Bien plus significatif est sans doute le clivage qu'il est loisible de marquer entre les institutions fonctionnant dans les pays industrialisés et celles qui ont vu le jour dans certains pays en voie de développement. Les standards d'administration dans les uns et dans les autres sont difficilement comparables. Il en résulte nécessairement une différence de nature entre les missions imparties aux organes de contrôle de ceux-ci et de ceux-là.

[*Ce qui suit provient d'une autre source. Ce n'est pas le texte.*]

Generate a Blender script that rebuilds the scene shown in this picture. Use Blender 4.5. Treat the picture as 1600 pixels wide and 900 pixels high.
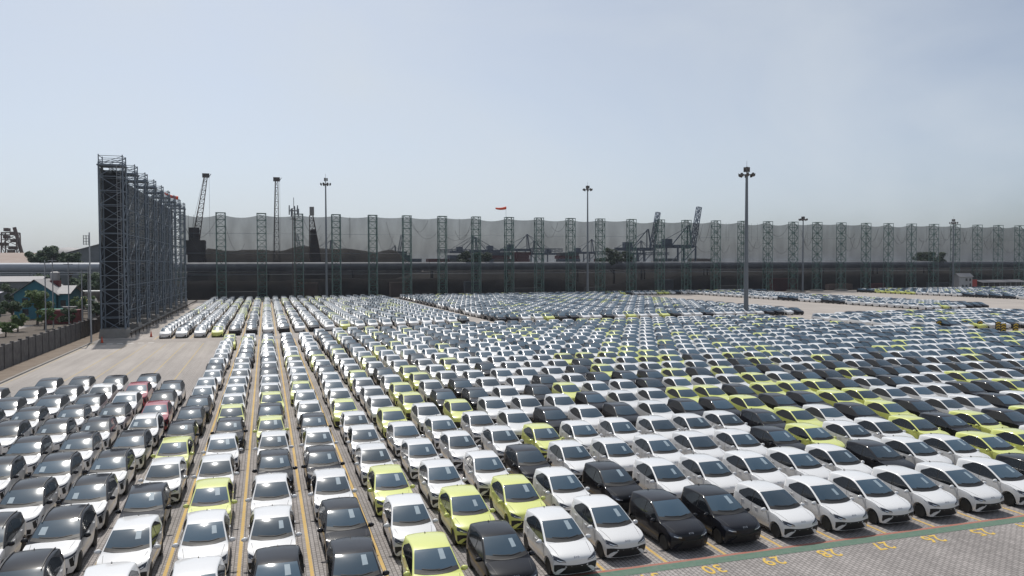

Si l'on s'en tient aux seuls pays ayant atteint un même degré de développement économique et par conséquent d'organisation administrative, des regroupements s'imposent. On peut distinguer, en gros, six catégories d'ombudsmans. La première correspond au type originel et englobe les Justitieombudsmän suédois et finlandais. L'Ombudsmand danois et l'Ombudsmann norvégien constituent la seconde catégorie. Dans ces deux pays, le modèle suédois a été en quelque sorte épuré, en vue d'en rendre l'adaptation possible dans d'autres systèmes juridiques. Les Commissaires parlementaires et Ombudsmans de Nouvelle-Zélande, des six provinces canadiennes et des Etats australiens peuvent être rangés ensemble dans une troisième catégorie, en raison de la parenté des différentes lois instituant ces charges. Le Commissaire du Parlement l'administration britannique en constitue à lui seul une quatrième. Diverses législations intervenues plus récemment dans le cadre du Royaume-Uni s'inspirent étroitement des dispositions de l'Act de 1967. Un cinquième type d'institutions est en train de se répandre aux Etats-Unis, parmi les Etats membres de l'Union. Les modèles de lois, issus des études exhaustives menées par les universités américaines, sont caractérisés par la recherche d'un maximum clé souplesse et d'un minimum de réglementation formaliste. Enfin, en sixième lieu, l'on doit classer à part la formule israélienne d'association de l'examen des réclamations administratives à l'exercice du contrôle financier a posteriori.

La question de savoir jusqu'à quel point le Médiateur peut être assimilé à un septième type d'Ombudsman mérite d'être posée.

Une analyse comparée, article par article, des principales dispositions contenues dans la loi du 3 janvier 1973 et des dispositions correspondantes figurant dans les textes statutaires des institutions étrangères similaires est de nature à fournir quelques-uns des éléments nécessaires pour permettre a ceux qui le voudraient de donner à cette question une réponse.